3. To Mega Therion (due to the relatively dated sound)
2. Hell Awaits (cause Slayer, but depending on your perspective, it's really just a stepping stone)
1. Killing Is My Business (cause it's the most polished out of the three)

Honestly, I'd have to go back through your list, but I might just have to put KIMB at #1. Not as polished as later albums, but it's easily their most intense and pissed off. I see it as the spiritual successor to the "Metal for Metal's Sake and **** Poseurs!" kind of album that Kill 'Em All was. Just so badass. (I believe I mentioned some years ago that it sounded like AC/DC got so ****ed up on meth that they couldn't play their guitars without their fingers skittering all over the strings like pissed off spiders.)

Certain Megadeth fans (and Dave himself most of all) claim that Dave invented thrash, and while that's clearly nonsense, as it was a worldwide thing, I think it's actually fair to give him a disproportionate amount of credit for how at least a certain contingent of the genre evolved.

When you compare how Metallica changed after Kill 'Em All (more progressive and experimental, as opposed to just technical) with the early direction Megadeth took, I think it's fair to say that Dave had a very heavy influence on the Metallica's sound while he was still in the band (it's said he taught James how to play guitar after all).

Considering how influential Metallica was to the Bay Area scene, and how influential that scene was to the rest of the thrash world, then it's not a stretch to say that Dave has perhaps a greater claim than anyone to developing thrash's early sound.
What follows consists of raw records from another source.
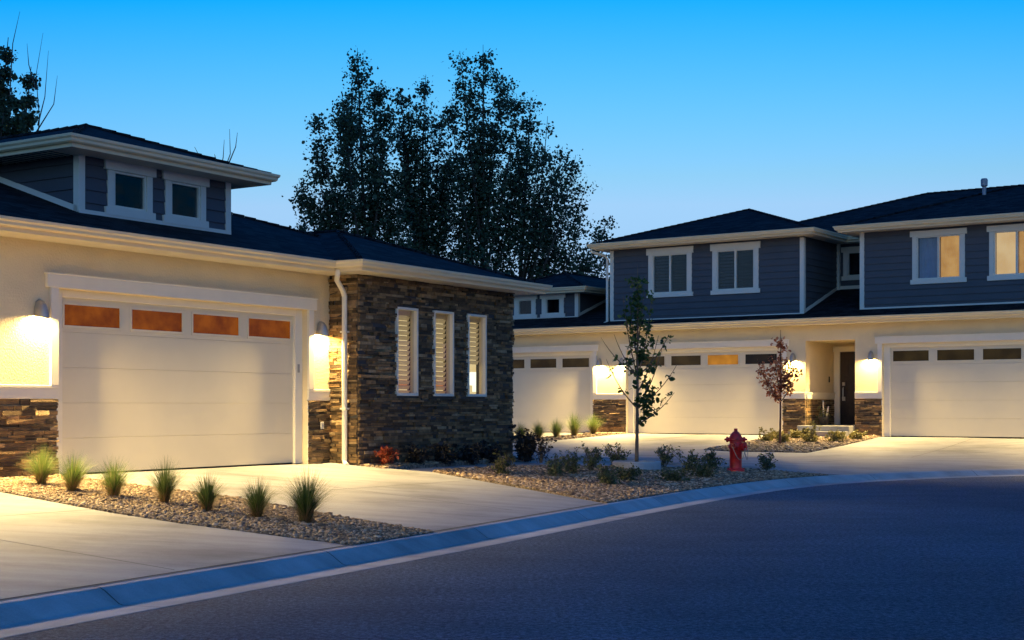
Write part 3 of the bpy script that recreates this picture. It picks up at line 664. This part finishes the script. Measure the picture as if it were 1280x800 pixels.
# upper storeys: left block, recess, right block
u1 = (-8.86, -2.45, .1); w1 = [(-7.38, -6.17), (-5.2, -3.98)]; u2 = (-.80, 7.5, .3); w2 = [(.80, 2.01), (2.90, 4.10)]
mb = MB(); siding(mb, (u1[0], u1[2]), (1, 0), (0, -1), u1[1]-u1[0], 3.42, 5.74, [(a-u1[0], b-u1[0], 4.29, 5.49) for a, b in w1]); siding(mb, (u1[1], u1[2]), (0, 1), (1, 0), 2.6, 3.42, 5.85); siding(mb, (u1[0], 5), (0, -1), (-1, 0), 4.9, 3.42, 5.8)
siding(mb, (u2[0], u2[2]), (1, 0), (0, -1), u2[1]-u2[0], 3.5, 5.8, [(a-u2[0], b-u2[0], 4.32, 5.52) for a, b in w2]); siding(mb, (u2[0], 2.7), (0, -1), (-1, 0), 2.4, 3.5, 5.8)
siding(mb, (-2.45, 2.7), (1, 0), (0, -1), 1.65, 4.2, 5.9, [(.33, .93, 4.75, 5.49)]); mb.build('siding', M['siding'], hr)
x0, x1, y = u1
boards(hr, [(x0-.03, x0+.10, y-.03, y, 3.5, 5.7), (x1-.10, x1+.03, y-.03, y, 3.5, 5.7), (x1+.002, x1+.03, y, y+.1, 3.5, 5.7), (-2.448, -2.35, 2.6, 2.698, 4.3, 5.8), (u2[0]-.03, u2[0]+.1, u2[2]-.03, u2[2], 3.55, 5.76), (u2[0]-.03, u2[0]-.002, u2[2], u2[2]+.1, 3.55, 5.76)])
mb = MB(); mb.box(x0, x1+.02, y-.045, y, 3.42, 3.53); mb.box(u2[0]-.02, u2[1], u2[2]-.045, u2[2], 3.50, 3.61); mb.box(-2.42, -.8, 2.66, 2.7, 4.36, 4.47)
za = 3.31+(y+.5)/3; zb = 3.31+(2.66+.5)/3
mb.quad((x1+.03,y,za-.03),(x1+.03,2.66,zb-.03),(x1+.03,2.66,zb+.1),(x1+.03,y,za+.1)); mb.quad((x1+.002,y,za+.1),(x1+.002,2.66,zb+.1),(x1+.03,2.66,zb+.1),(x1+.03,y,za+.1)); mb.build('base_trim', M['trim'], hr)
for a, b in w1: window(hr, a, b, 4.30, 5.48, y, 2, 'slats', 'dimslats', tr=.14, header=.2)
window(hr, *w2[0], 4.33, 5.51, u2[2], 2, 'curtain', 'warm', tr=.12, header=.16, label='upper window with blue left pane and orange right blind'); window(hr, *w2[1], 4.33, 5.51, u2[2], 2, 'palewarm', 'warm', tr=.12, header=.16, label='upper window at the right edge with both blinds lit')
window(hr, -2.12, -1.52, 4.76, 5.48, 2.7, 1, tr=.14, header=.16)
gutter(hr, [(-9.28, 6), (-9.28, -.4), (-1.98, -.4), (-1.98, 2.2), (-1.28, 2.2), (-1.28, -.2), (9, -.2)], 5.90)
block(hr, 'soffit', M['soffit'], [(-9.28, -1.98, -.4, y+.02, 5.73, 5.75), (u1[1], -1.98, y+.02, 2.7, 5.73, 5.75), (-1.98, -1.28, 2.2, 2.7, 5.731, 5.751), (-1.28, 9, -.2, u2[2]+.02, 5.732, 5.752), (-1.28, u2[0], u2[2]+.02, 2.7, 5.732, 5.752), (-9.28, x0, y+.02, 6, 5.732, 5.752)])
hip_roof('upper_roof', hr, -9.29, -1.97, -.41, 9, 5.885, ridge_to=9); hip_roof('upper_roof', hr, -1.29, 6.6, -.21, 9, 5.885, ridge_to=9)
# rear main roof rising behind both
hip_roof('main_roof', hr, -7.4, 9.6, 2.19, 14.0, 5.89)
mb = MB(); mb.tube([(1.9, 2.85, 6.7), (1.9, 2.85, 7.26)], [.055, .055], 12); mb.lathe([(.055, 7.12), (.095, 7.15), (.1, 7.32), (.08, 7.36), (.001, 7.37)], (1.9, 2.85, 0), 14); mb.build('vent_pipe', M['vent'], hr)
mb = MB(); mb.tube([(-9.3, -.42, 5.74), (-9.28, -.38, 5.66), (-9.0, -.05, 5.55), (-8.97, .04, 5.45), (-8.97, .04, 3.5), (-9.02, -.05, 3.44)], [.04]*6, 8); mb.build('downspout', M['trim'], hr)
for s, z, lab in ((-9.21, 2.12, 'left of the two grey wall lamps beside the far left garage door'), (-8.40, 2.12, 'right of the two grey wall lamps on the pilaster behind the slim young tree'), (-2.72, 2.15, 'grey wall lamp behind the red-leaved young tree'),
                  (-.39, 2.15, 'grey wall lamp between the entry recess and the right garage'), (5.5, 2.15, 'grey wall lamp beyond the right edge of the right garage')):
    sconce(WR, RZ, AR, s, z, lab, LAMP*.9)

# ---------------------------------------------------------------- plants
def leaf_mesh(name, pts, size, mat, parent, r, aspect=.62, droop=.3, var=.3):
    pts = np.asarray(pts); n = len(pts)
    d = r.normal(0, 1, (n, 3)); d[:, 2] = d[:, 2]*.7-droop; d /= np.linalg.norm(d, axis=1)[:, None]
    u = r.normal(0, 1, (n, 3)); u -= d*(u*d).sum(1)[:, None]; u /= np.linalg.norm(u, axis=1)[:, None]; w = np.cross(d, u)
    s = (size*np.exp(r.normal(0, var, n)))[:, None]; k = aspect/2
    V = np.stack([pts, pts+d*s*.35+u*s*k+w*s*.08, pts+d*s*.75+u*s*k*.8+w*s*.06, pts+d*s, pts+d*s*.75-u*s*k*.8+w*s*.06, pts+d*s*.35-u*s*k+w*s*.08], 1).reshape(-1, 3)
    i = (np.arange(n)*6)[:, None]; F = np.concatenate([i+np.array([[0, 1, 2, 3]]), i+np.array([[0, 3, 4, 5]])], 0)
    return from_arrays(name, V, F, 4, mat, parent)
def bez(a, b, c, n):
    t = np.linspace(0, 1, n)[:, None]; a, b, c = map(np.array, (a, b, c)); return a*(1-t)**2+2*b*t*(1-t)+c*t*t
def big_tree(base, z0, tips, label, seed, dens=1.0, leaf=.1, spread=.78, bare=(), low=.30, name='poplar_tree'):
    r = np.random.default_rng(seed); x, y = base; e = empty(name, (x, y, z0), 0, label, 'tree', 'tall poplars behind the houses')
    tips = [np.array(t, float)-np.array([x, y, z0]) for t in tips]; H = max(t[2] for t in tips); top = max(tips, key=lambda t: t[2])
    tr = MB(); trunk = bez((0, 0, -.2), (top[0]*.15, top[1]*.15, H*.5), top*.98, 16); tr.tube(trunk, .008+.23*np.linspace(1, 0, 16)**1.7, 8); L = []
    for tp in tips:
        h = max(1.2, min(tp[2]*.5, tp[2]-2.6-abs(tp[0]-top[0])*.5)); i = min(14, int(h/H*15)); a = trunk[i]
        mid = a*.5+tp*.5+np.array([(tp[0]-a[0])*.18, (tp[1]-a[1])*.18, -.10*(tp[2]-a[2])])+r.normal(0, .12, 3)
        limb = bez(a, mid, tp, 14); tr.tube(limb, np.linspace(.085, .01, 14), 5, False)
        Ln = np.linalg.norm(tp-a); nt = int(Ln*9*min(1, .74/spread+.06))
        for k in range(nt):
            f = low+(1-low)*r.random()**.85; p = limb[min(13, int(f*13))]+r.normal(0, .04, 3); wd = spread*(1.15-f*.8)*r.uniform(.15, 1.2)
            a2 = r.uniform(0, 6.28); q = p+np.array([math.cos(a2)*wd, math.sin(a2)*wd, wd*r.uniform(.3, 1.3)])
            if k % 2 == 0: tr.tube([p, (p+q)/2+r.normal(0, .03, 3), q], [.014, .009, .004], 3, False)
            m = int(r.integers(26, 50)*dens); g = r.random(m)[:, None]**.35
            L.append(p+(q-p)*g+r.normal(0, .155*spread, (m, 3)))
    for b in bare:
        b = [np.array(p, float)-np.array([x, y, z0]) for p in b]; tr.tube(b, np.linspace(.022, .004, len(b)), 4, False)
    tr.build('trunk', M['bark'], e); leaf_mesh('crown', np.concatenate(L), leaf, M['poplar_leaf'], e, r, .8); return e
def T(l, y, jy, seed, k=1.0):
    r = np.random.default_rng(seed); return [(a*k, (y+r.uniform(-jy, jy))*k, 1.5+(z-1.5)*k) for a, z in l]
big_tree((-6.6, 65.8), .4, T([(-5.1,13.35),(-5.75,12.2),(-6.3,10.9),(-4.5,12.5),(-4.15,11.3),(-7.0,9.0),(-7.25,7.7),(-6.5,9.8),(-3.8,9.4),(-5.3,11),(-4.6,9.5),(-5.9,8.5),(-6.6,7.2),(-4.1,7.8),(-5,7),(-3.5,8.2),(-3.4,6.9),(-6.9,6.3),(-5.9,6.4)], 47, 1.4, 1, 1.4), 'dense leftmost poplar of the clump behind the stone bay', 1, 1.15, .115, 1.2)
big_tree((-4.15, 67.9), .4, T([(-3.75,12.2),(-2.9,12.7),(-2.45,11.7),(-3.2,11.4),(-2.1,10.2),(-3.6,9.8),(-2.7,9.2),(-3.1,8),(-2.2,8.2),(-3.8,7.4),(-3.7,10.9),(-2.0,7.0),(-3.2,6.6),(-2.3,9.0)], 48.5, 1.2, 2, 1.4), 'second poplar from the left in the clump, thin twin top', 2, .85, .115, 1.15)
big_tree((-1.4, 66.5), .4, T([(-1.7,13.1),(-.95,13.4),(-.3,12.8),(-2.05,11.8),(.15,11.7),(-1.2,11.8),(-.6,11),(-1.7,9.8),(.2,9.6),(-.7,9),(-1.5,8.2),(.4,10.6),(.5,8.3),(-2.0,8.9),(-.2,7.4)], 47.5, 1.3, 3, 1.4), 'tallest poplar in the clump with a straight trunk showing', 3, .85, .115, 1.15)
big_tree((.2, 67.2), .4, T([(.65,12.2),(1.2,11.3),(1.75,10.5),(2.1,9.8),(2.55,9.2),(3.2,7.8),(2.9,7.1),(1.35,9.5),(.45,10.4),(1.9,8.4),(.9,8.4),(1.5,7.4),(2.3,7.8),(3.3,6.9),(.8,6.6),(2.7,6.4),(2.1,6.9),(1.6,9.2),(.9,10.2)], 48, 1.3, 4, 1.4), 'rightmost poplar of the clump with limbs leaning right', 4, .55, .115, 1.2)
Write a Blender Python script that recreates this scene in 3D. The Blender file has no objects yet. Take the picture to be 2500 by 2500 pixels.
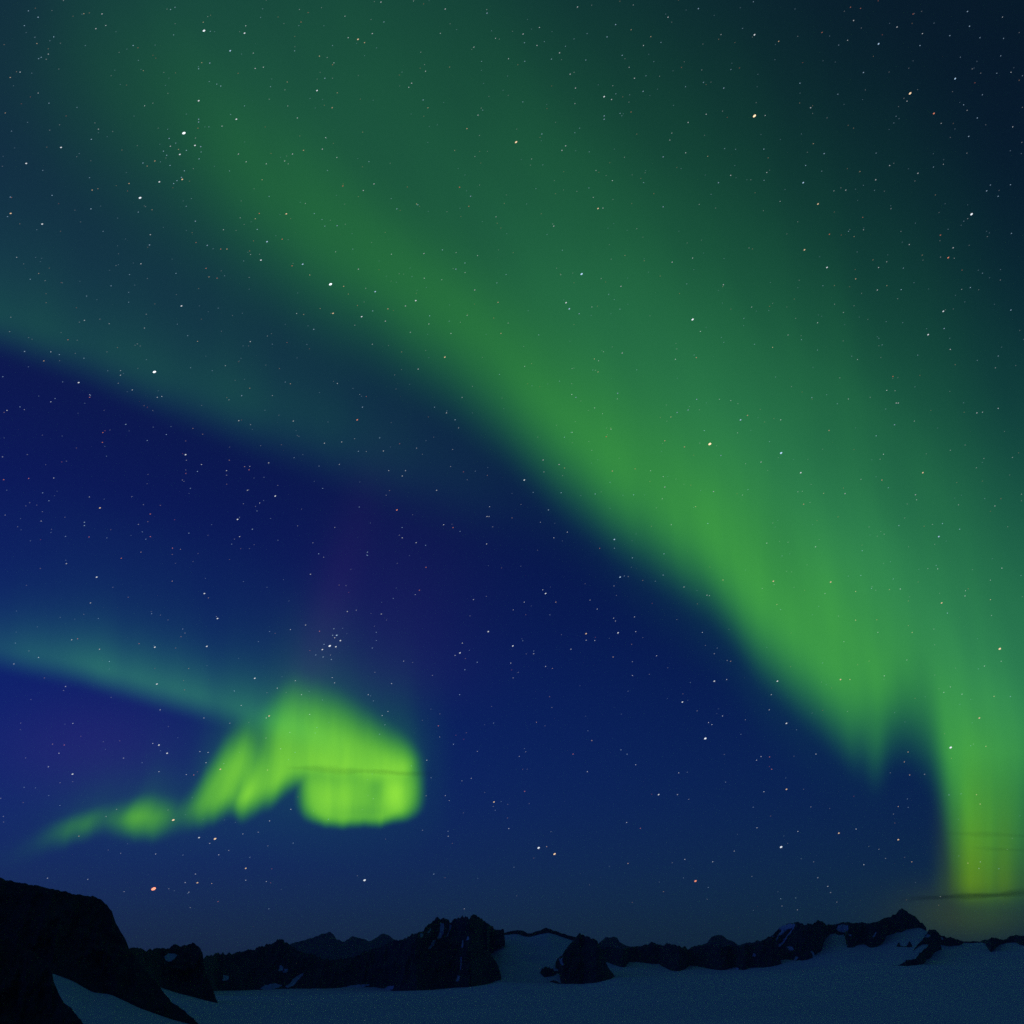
import bpy, math, random
import numpy as np
from mathutils import Vector

# ---------------------------------------------------------------- camera, sky, exposure
sc = bpy.context.scene
sc.render.engine = 'CYCLES'
sc.view_settings.view_transform = 'Standard'
sc.view_settings.look = 'None'
sc.view_settings.exposure = 0.0
sc.view_settings.gamma = 1.0
sc.view_settings.use_curve_mapping = False
sc.render.dither_intensity = 2.0
sc.cycles.use_denoising = False
sc.cycles.transparent_max_bounces = 64
sc.cycles.max_bounces = 6
sc.cycles.volume_bounces = 1
sc.cycles.sample_clamp_indirect = 2.0

FOC, CEN, PITCH = 2672.0, 1250.0, math.radians(22.8)      # measured from the star positions
CAM = np.array([0.0, 0.0, 1.7])
cam = bpy.data.cameras.new('camera')
cam.sensor_fit = 'HORIZONTAL'
cam.angle = 2*math.atan(CEN/FOC)
cam.clip_start = 0.5
cam.clip_end = 5.0e6
camo = bpy.data.objects.new('camera', cam)
sc.collection.objects.link(camo)
camo.location = CAM
camo.rotation_euler = (math.pi/2+PITCH, 0, 0)
sc.camera = camo

world = bpy.data.worlds.new('World')
sc.world = world
world.use_nodes = True
wt = world.node_tree
wt.nodes.clear()
WN = wt.nodes.new


def s2l(c):
    c = np.asarray(c, float)/255.0
    return np.where(c <= 0.04045, c/12.92, ((c+0.055)/1.055)**2.4)


SKY = [  # elevation in degrees, night sky colour at the end of twilight (sRGB); overhead it carries the faint green airglow
    (-6, (13, 26, 42)), (0.3, (20, 37, 57)), (1.6, (22, 42, 66)), (3.0, (20, 44, 77)), (5.0, (17, 42, 87)),
    (8.0, (13, 37, 94)), (12, (10, 32, 93)), (17, (8, 26, 84)), (24, (8, 22, 71)), (31, (9, 23, 60)),
    (39, (10, 26, 51)), (48, (11, 29, 48)), (65, (10, 33, 56)), (90, (10, 35, 58))]
out = WN('ShaderNodeOutputWorld')
bg = WN('ShaderNodeBackground')
geo = WN('ShaderNodeTexCoord')
sep = WN('ShaderNodeSeparateXYZ')
asn = WN('ShaderNodeMath'); asn.operation = 'ARCSINE'
mr = WN('ShaderNodeMapRange')
mr.inputs['From Min'].default_value = math.radians(-6)
mr.inputs['From Max'].default_value = math.radians(90)
ramp = WN('ShaderNodeValToRGB')
ramp.color_ramp.interpolation = 'B_SPLINE'
els = ramp.color_ramp.elements
while len(els) < len(SKY):
    els.new(1.0)
for k, (e, c) in enumerate(SKY):
    els[k].position = (e+6)/96.0
for k, (e, c) in enumerate(SKY):
    els[k].color = (*s2l(c), 1.0)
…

Obviously it branched out so far from there that his potential influence became watered down, but still, I think in the early days he could be possibly considered the Godfather of Thrash. Maybe.

God damn it, why does Dave have to be such a fruitcake these days? I can deal with him being an *******, but I have a hard time being a rabid fanboy when he's a Born Again, right wing nutcase.